The Rotary Club and Kiwanis were both founded in the early 1900s. Paul Harris founded the Rotary Club in Chicago “so professionals with diverse backgrounds could exchange ideas and form meaningful, lifelong friendships.” Allen S. Browne and Joseph C. Prance founded Kiwanis in Detroit “as a strictly fraternal club that only young professional businessmen could join.” Both quickly transformed into service clubs with a charitable mission, and sprouted chapters in cities across the world. Service clubs were so integral to public life that companies would often pay for their employees dues to provide networking opportunities. Based on the stories of their founding, it may not be possible to build these types of clubs from the ground up to fund external goals. Appealing to the self-interest of early members with events and networking opportunities seems like the best strategy to get things started, followed by a shift to some level of broadly beneficial work.
In most areas of American life, membership in civic associations sounds like an anachronism, especially with subsidized dues. But there’s one major exception: life on college campuses. Every rush week, you’ll see fraternities and sororities trying to get the best new students to commit to join them for their whole college career. Every fall, you’ll see tables lined up at the student activities fair with groups trying to get new students involved. In some cases, students have already been charged a fee to fund those groups, so they’re throwing away money if they don’t find a group to join. It might be difficult to visualize what civic life might have been like a century or two ago, but there are so many active examples of thriving civic life on campuses that we can refer to today. We can take these patterns from our past and our present, and adapt them to the conditions we find ourselves in during the latter days of the Digital Revolution.
“I declare the global social space we are building to be naturally independent of the tyrannies you seek to impose on us,” John Perry Barlow wrote in A Declaration of the Independence of Cyberspace, a response to early efforts by the U.S. Government to regulate the internet in 1996. So many pioneers of the early internet considered the freedom to speak privately with anyone on Earth to be so profoundly empowering that it would reshape the world. And it did reshape the world: the internet’s mob-dominated social order has spilled out into real life with terrifying consequences.
If Tocqueville saw the work of the French Revolution as incomplete without a vibrant scene of civic associations, we should see the Digital Revolution in the same way. New liberties and new technological abilities cannot fulfill their promise without communities who can put their resources together to pursue common goals. In their absence, we’re doomed to depend on either governments or corporations to wield that power on our behalf. Barlow wanted the government out of cyberspace, and for good reason. But being left in the hands of unaccountable internet monopolies isn’t quite the revolution we were promised either.
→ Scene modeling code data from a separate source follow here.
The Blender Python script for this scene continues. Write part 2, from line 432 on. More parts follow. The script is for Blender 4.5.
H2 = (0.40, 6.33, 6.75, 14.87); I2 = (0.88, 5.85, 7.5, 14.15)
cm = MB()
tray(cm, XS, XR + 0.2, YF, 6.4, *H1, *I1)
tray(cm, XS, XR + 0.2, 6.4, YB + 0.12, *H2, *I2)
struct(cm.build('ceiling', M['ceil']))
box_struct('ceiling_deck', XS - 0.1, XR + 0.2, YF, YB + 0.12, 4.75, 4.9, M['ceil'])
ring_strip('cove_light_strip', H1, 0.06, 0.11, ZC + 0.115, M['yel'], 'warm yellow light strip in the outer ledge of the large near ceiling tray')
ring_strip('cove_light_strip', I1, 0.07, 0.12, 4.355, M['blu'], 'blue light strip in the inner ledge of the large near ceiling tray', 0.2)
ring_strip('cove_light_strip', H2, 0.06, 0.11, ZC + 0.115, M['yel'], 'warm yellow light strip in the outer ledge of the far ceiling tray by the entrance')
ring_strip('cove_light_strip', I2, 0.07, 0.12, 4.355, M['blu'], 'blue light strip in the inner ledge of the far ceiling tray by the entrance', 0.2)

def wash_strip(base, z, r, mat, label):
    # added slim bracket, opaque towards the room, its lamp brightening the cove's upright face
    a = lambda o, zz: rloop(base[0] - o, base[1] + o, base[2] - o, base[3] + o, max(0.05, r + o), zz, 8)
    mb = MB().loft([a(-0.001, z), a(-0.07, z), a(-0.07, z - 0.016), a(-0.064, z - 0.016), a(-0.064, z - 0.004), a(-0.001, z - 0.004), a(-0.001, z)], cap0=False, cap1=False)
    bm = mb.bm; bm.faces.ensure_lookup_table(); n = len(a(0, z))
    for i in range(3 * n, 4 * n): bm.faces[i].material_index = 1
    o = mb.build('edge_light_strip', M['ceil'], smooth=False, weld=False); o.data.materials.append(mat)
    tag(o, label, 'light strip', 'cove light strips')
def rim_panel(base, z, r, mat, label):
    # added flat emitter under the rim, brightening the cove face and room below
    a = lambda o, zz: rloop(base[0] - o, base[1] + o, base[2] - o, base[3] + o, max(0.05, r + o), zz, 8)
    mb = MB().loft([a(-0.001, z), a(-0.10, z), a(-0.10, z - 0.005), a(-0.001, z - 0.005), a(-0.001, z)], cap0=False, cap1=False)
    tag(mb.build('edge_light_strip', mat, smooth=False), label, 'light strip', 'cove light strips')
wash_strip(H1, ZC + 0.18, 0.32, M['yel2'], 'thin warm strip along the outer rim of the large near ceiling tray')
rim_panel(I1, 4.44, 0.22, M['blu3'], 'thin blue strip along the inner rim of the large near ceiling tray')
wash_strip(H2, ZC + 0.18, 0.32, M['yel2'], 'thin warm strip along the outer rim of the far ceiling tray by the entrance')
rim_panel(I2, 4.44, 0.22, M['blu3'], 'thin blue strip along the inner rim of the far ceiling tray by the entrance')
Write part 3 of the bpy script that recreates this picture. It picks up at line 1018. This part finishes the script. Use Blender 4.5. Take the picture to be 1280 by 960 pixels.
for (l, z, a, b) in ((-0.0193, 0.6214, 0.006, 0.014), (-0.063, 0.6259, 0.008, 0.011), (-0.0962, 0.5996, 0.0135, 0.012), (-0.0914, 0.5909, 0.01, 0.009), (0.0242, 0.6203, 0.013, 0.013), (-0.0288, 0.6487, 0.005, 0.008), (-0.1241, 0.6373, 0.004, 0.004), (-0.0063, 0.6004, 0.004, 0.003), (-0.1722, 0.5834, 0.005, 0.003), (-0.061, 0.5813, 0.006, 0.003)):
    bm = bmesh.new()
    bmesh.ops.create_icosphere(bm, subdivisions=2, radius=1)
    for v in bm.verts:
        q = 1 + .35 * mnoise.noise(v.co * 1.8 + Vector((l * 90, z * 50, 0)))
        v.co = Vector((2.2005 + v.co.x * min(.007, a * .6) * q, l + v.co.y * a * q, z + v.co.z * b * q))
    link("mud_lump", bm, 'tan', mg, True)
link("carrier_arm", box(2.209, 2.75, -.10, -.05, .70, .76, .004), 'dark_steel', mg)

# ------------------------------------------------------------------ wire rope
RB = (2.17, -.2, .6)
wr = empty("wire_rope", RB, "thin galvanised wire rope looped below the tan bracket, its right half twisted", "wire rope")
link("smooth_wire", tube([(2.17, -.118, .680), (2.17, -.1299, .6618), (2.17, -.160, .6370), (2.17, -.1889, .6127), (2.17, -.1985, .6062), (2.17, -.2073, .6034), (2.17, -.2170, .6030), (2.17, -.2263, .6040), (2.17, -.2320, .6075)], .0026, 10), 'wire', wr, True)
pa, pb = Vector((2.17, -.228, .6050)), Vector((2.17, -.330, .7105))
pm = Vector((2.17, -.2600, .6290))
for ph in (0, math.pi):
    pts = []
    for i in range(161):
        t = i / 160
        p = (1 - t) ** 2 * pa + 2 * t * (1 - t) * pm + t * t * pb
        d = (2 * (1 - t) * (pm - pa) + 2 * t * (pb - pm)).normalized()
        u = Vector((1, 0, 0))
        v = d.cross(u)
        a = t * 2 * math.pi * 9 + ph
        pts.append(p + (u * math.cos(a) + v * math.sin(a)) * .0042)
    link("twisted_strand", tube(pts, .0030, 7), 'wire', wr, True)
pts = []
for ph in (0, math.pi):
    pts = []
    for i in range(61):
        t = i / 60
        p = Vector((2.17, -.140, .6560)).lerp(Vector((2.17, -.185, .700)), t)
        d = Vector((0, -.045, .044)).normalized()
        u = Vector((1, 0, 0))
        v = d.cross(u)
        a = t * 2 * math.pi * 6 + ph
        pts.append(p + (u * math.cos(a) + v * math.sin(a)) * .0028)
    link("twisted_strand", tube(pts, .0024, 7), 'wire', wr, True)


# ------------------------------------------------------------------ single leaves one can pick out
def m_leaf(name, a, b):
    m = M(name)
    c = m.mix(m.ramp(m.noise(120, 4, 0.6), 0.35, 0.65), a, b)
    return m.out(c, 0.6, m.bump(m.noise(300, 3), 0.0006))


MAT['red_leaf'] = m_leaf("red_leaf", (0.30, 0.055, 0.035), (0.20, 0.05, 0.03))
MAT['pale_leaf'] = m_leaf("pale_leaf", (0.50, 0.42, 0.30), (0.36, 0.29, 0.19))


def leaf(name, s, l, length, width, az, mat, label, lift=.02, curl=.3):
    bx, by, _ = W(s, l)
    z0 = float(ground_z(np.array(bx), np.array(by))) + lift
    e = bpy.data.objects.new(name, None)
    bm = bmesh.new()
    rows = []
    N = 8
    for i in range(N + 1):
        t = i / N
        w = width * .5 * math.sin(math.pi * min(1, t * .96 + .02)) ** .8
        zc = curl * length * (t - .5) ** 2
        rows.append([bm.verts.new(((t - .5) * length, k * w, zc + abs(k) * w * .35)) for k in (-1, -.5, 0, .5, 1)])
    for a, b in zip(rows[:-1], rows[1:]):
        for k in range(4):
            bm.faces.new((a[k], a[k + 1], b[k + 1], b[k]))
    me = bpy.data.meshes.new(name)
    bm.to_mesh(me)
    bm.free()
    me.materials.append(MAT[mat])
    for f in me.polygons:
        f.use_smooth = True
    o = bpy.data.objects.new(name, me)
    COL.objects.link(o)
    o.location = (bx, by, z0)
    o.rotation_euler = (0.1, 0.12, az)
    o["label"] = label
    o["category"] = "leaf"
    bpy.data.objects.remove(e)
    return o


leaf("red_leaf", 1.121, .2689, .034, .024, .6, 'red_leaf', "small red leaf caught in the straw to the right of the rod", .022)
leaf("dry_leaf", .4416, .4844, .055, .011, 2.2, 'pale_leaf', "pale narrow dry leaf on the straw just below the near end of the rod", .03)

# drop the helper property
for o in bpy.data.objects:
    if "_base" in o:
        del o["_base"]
Building a vibrant civic life in cyberspace will complete the vision that was set out at the start of the internet age. But a digital-first civic life isn’t a digital-only civic life. We already meet people in person we were connected to by an app. In the same way, we can begin to restore the civic life that we need to thrive, but adapted for the ways we connect with each other today. Each community you come across on Twitter or Reddit will have an array of clubs for you to choose from if you’d like to start working towards a goal together, or if you just want to be more connected. And as those digital communities grow their numbers while building strong social bonds, they’ll start to spill out into real life as fulfilling face-to-face events.
Since Barlow’s Declaration in 1996, our digital tools have drastically improved. We have the kinds of communication tools that were first used by gamers to form guilds to work closely with a tight-knit group of fellow players, and are now mature enough to have facilitated a boom in remote work. Digitally native civic associations can now be imagined by anyone who has a recurring Zoom call on their calendar.
We also have new economic tools that blockchain technology has provided. The historical pattern is that our society ends up being dominated by the organizations with the best economic tools: currencies powered the domineering industrialized governments that rose in the early 20th century in the same way that startup equity powered the rise of Silicon Valley. If we want the most powerful forces in our society to be based on voluntary association rather than winner-take-all politics or quarterly earnings reports, then we can’t just leave these kinds of economic tools to the public sector or the corporate sector. The civic sector of our society has faded into the background because it hasn’t had the tools to compete. This is the decade when we change that.